# START OF THE DATA

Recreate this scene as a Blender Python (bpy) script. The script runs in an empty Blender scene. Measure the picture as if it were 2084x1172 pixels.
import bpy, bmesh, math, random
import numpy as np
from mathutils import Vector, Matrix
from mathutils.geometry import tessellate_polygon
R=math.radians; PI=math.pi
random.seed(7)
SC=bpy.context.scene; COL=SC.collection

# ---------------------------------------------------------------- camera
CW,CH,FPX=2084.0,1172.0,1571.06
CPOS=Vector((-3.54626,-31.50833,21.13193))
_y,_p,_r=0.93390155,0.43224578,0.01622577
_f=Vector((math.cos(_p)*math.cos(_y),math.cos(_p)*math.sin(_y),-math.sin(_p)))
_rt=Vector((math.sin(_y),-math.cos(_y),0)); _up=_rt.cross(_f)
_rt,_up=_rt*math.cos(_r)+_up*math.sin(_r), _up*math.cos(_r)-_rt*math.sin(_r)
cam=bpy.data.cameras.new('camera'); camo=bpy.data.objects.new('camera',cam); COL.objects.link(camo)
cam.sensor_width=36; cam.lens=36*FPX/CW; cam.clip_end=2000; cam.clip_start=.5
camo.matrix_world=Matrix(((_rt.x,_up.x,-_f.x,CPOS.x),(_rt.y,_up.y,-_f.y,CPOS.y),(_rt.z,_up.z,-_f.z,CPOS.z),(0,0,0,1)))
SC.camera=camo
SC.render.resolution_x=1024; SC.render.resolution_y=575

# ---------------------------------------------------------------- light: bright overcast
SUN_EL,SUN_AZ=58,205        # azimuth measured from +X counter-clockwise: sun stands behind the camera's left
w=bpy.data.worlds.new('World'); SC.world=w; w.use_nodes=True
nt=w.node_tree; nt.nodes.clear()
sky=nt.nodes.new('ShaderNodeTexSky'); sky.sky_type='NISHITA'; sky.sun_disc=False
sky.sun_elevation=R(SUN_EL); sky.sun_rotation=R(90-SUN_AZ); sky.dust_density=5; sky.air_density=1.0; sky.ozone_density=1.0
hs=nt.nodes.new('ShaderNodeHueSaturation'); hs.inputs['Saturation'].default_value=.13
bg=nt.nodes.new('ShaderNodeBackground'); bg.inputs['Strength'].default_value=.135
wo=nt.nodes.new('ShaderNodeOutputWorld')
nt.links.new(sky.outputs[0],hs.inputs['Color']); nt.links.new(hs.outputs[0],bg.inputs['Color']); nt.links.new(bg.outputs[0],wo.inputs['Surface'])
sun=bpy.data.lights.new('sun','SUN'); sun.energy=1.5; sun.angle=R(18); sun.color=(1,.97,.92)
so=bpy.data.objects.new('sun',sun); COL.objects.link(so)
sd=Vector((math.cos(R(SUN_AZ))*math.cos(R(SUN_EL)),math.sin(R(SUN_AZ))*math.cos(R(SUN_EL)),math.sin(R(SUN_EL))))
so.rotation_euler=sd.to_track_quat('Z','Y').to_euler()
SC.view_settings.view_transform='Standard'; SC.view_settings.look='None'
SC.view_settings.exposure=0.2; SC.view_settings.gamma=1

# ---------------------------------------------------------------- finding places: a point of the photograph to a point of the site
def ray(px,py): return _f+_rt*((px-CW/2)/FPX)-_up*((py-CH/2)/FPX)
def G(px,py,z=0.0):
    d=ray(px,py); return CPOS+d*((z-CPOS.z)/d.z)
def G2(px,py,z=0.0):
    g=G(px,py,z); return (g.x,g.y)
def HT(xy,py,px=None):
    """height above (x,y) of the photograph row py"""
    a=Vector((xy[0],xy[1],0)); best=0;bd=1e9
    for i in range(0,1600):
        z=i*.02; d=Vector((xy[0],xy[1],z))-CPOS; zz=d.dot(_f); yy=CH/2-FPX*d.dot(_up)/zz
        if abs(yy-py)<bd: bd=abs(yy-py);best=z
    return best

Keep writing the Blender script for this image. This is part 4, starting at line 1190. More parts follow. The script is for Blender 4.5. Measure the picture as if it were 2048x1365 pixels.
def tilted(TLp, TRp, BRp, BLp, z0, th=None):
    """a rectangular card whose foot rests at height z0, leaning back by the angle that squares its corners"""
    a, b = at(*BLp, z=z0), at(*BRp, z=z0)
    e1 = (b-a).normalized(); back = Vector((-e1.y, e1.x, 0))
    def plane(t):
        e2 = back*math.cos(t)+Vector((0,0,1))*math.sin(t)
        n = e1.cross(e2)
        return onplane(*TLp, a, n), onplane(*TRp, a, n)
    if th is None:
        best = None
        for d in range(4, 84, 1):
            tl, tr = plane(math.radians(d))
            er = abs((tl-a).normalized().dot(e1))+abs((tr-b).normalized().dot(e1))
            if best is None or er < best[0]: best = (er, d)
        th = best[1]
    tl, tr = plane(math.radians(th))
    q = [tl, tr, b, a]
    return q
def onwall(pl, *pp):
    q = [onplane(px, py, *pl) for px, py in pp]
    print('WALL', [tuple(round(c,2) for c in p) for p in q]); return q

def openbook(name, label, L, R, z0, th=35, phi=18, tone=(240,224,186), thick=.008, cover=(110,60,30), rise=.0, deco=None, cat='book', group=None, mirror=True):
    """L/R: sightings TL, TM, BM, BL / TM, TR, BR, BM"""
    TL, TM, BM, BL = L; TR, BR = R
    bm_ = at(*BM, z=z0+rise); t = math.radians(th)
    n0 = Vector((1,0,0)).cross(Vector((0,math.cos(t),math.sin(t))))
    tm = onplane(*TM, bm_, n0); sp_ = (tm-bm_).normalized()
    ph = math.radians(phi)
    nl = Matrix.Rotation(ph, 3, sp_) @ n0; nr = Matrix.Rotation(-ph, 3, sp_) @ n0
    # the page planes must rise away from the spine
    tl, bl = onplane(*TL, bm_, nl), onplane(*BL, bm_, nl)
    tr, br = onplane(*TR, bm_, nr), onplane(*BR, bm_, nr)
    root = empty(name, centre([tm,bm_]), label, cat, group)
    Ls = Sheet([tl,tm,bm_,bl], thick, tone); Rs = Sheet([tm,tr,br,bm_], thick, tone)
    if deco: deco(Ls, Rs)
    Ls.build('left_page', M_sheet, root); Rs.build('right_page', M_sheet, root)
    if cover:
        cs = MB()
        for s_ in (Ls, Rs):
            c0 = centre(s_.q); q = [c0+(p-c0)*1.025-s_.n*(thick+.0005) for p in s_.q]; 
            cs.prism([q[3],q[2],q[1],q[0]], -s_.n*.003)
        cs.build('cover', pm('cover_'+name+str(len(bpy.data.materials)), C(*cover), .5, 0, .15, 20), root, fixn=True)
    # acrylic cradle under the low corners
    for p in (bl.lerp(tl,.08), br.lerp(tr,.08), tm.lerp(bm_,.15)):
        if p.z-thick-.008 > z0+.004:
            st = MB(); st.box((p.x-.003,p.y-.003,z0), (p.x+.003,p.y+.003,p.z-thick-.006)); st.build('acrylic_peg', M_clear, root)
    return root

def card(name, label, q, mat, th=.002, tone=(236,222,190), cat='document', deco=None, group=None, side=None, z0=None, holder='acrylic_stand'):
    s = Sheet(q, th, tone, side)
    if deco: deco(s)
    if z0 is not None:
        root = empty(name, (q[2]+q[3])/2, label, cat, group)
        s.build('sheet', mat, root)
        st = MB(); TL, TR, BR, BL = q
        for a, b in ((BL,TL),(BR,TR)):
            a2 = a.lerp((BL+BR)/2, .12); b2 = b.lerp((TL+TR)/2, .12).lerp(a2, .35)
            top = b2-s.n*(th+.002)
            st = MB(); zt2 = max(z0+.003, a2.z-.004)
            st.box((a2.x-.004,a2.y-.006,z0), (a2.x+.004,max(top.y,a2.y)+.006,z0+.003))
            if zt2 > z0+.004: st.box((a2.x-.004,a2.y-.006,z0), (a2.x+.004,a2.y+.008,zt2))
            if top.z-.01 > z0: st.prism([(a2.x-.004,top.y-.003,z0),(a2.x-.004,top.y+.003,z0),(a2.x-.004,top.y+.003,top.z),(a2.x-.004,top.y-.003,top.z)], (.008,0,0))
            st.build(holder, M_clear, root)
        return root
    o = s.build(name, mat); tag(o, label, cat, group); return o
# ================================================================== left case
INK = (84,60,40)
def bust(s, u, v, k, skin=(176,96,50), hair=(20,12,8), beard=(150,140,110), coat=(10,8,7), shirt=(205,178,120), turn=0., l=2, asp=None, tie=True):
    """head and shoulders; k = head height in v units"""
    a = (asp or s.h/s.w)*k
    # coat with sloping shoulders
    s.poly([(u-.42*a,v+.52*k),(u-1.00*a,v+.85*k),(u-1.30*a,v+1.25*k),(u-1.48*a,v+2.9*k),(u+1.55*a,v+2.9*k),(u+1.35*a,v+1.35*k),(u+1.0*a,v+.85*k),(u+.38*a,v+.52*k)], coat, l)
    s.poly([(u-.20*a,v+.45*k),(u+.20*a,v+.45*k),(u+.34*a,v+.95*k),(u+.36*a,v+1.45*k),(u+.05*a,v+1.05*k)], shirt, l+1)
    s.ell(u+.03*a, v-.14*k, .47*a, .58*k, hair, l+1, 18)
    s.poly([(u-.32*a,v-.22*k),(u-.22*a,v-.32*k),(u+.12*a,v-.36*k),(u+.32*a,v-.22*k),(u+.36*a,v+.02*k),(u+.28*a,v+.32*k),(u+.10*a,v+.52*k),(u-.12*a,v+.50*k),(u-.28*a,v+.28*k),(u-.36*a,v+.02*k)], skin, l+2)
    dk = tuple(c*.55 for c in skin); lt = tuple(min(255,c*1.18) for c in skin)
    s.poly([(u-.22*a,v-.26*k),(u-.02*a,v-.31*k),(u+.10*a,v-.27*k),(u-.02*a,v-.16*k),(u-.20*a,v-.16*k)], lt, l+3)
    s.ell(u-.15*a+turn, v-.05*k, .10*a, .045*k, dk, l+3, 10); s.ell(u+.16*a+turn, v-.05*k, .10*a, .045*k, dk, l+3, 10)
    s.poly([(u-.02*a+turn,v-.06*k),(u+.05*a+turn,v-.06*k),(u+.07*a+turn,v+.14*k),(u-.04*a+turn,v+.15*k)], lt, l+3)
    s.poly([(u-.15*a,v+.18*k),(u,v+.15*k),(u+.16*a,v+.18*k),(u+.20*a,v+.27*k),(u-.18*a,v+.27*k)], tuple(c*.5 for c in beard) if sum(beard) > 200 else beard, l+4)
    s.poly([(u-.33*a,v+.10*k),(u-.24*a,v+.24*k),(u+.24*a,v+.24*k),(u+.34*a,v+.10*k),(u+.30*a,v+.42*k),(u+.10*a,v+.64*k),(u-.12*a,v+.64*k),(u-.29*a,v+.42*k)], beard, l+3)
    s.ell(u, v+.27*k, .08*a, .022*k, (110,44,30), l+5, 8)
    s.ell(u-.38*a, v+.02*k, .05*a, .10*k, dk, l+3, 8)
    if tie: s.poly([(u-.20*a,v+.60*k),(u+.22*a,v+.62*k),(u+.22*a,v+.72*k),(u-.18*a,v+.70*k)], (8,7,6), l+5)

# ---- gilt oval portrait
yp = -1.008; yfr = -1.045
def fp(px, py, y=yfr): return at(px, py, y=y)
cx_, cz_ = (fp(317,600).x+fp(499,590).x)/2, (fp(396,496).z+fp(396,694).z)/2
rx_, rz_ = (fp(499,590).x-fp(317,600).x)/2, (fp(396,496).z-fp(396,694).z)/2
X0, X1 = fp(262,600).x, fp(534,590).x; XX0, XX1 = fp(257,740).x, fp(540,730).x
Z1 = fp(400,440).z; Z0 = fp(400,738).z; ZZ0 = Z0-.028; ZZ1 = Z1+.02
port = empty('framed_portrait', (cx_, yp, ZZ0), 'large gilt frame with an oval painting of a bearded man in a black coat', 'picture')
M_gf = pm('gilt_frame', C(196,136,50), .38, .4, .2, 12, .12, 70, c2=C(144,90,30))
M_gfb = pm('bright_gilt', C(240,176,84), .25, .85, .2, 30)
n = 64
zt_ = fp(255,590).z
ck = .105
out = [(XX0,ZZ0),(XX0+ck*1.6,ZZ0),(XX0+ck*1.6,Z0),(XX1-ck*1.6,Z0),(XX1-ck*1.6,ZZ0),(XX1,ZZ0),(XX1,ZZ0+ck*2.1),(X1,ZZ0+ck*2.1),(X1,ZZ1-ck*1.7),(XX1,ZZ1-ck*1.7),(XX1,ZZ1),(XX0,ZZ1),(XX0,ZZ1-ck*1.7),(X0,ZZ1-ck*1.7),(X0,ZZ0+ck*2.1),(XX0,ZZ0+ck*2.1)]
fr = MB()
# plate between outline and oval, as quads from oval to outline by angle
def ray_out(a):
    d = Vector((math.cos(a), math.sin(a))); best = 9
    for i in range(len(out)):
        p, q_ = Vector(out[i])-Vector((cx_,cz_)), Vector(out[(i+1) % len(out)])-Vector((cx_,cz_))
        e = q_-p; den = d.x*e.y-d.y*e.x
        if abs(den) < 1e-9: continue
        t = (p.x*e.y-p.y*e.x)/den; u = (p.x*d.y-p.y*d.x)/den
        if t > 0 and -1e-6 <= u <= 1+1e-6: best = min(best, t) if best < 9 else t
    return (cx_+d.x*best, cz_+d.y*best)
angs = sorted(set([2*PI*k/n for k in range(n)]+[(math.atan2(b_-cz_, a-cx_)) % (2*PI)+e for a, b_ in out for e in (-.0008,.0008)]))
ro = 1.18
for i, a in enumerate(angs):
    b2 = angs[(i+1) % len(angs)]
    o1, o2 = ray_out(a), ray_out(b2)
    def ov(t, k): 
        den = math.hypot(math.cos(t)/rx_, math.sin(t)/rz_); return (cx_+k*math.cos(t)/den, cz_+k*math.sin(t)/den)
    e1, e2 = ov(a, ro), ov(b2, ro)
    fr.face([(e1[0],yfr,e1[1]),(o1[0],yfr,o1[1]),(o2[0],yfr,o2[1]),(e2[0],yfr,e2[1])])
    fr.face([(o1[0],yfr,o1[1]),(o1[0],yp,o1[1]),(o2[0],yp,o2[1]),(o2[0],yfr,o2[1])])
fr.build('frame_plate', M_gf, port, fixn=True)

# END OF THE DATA

* GIVEN EXERCISE
Repeat the records above line by line, from the first line through the line that contains "SC.render.resolution_x=1024; SC.render.resolution_y=575".

* ANSWER TO THE TASK
Recreate this scene as a Blender Python (bpy) script. The script runs in an empty Blender scene. Measure the picture as if it were 2084x1172 pixels.
import bpy, bmesh, math, random
import numpy as np
from mathutils import Vector, Matrix
from mathutils.geometry import tessellate_polygon
R=math.radians; PI=math.pi
random.seed(7)
SC=bpy.context.scene; COL=SC.collection

# ---------------------------------------------------------------- camera
CW,CH,FPX=2084.0,1172.0,1571.06
CPOS=Vector((-3.54626,-31.50833,21.13193))
_y,_p,_r=0.93390155,0.43224578,0.01622577
_f=Vector((math.cos(_p)*math.cos(_y),math.cos(_p)*math.sin(_y),-math.sin(_p)))
_rt=Vector((math.sin(_y),-math.cos(_y),0)); _up=_rt.cross(_f)
_rt,_up=_rt*math.cos(_r)+_up*math.sin(_r), _up*math.cos(_r)-_rt*math.sin(_r)
cam=bpy.data.cameras.new('camera'); camo=bpy.data.objects.new('camera',cam); COL.objects.link(camo)
cam.sensor_width=36; cam.lens=36*FPX/CW; cam.clip_end=2000; cam.clip_start=.5
camo.matrix_world=Matrix(((_rt.x,_up.x,-_f.x,CPOS.x),(_rt.y,_up.y,-_f.y,CPOS.y),(_rt.z,_up.z,-_f.z,CPOS.z),(0,0,0,1)))
SC.camera=camo
SC.render.resolution_x=1024; SC.render.resolution_y=575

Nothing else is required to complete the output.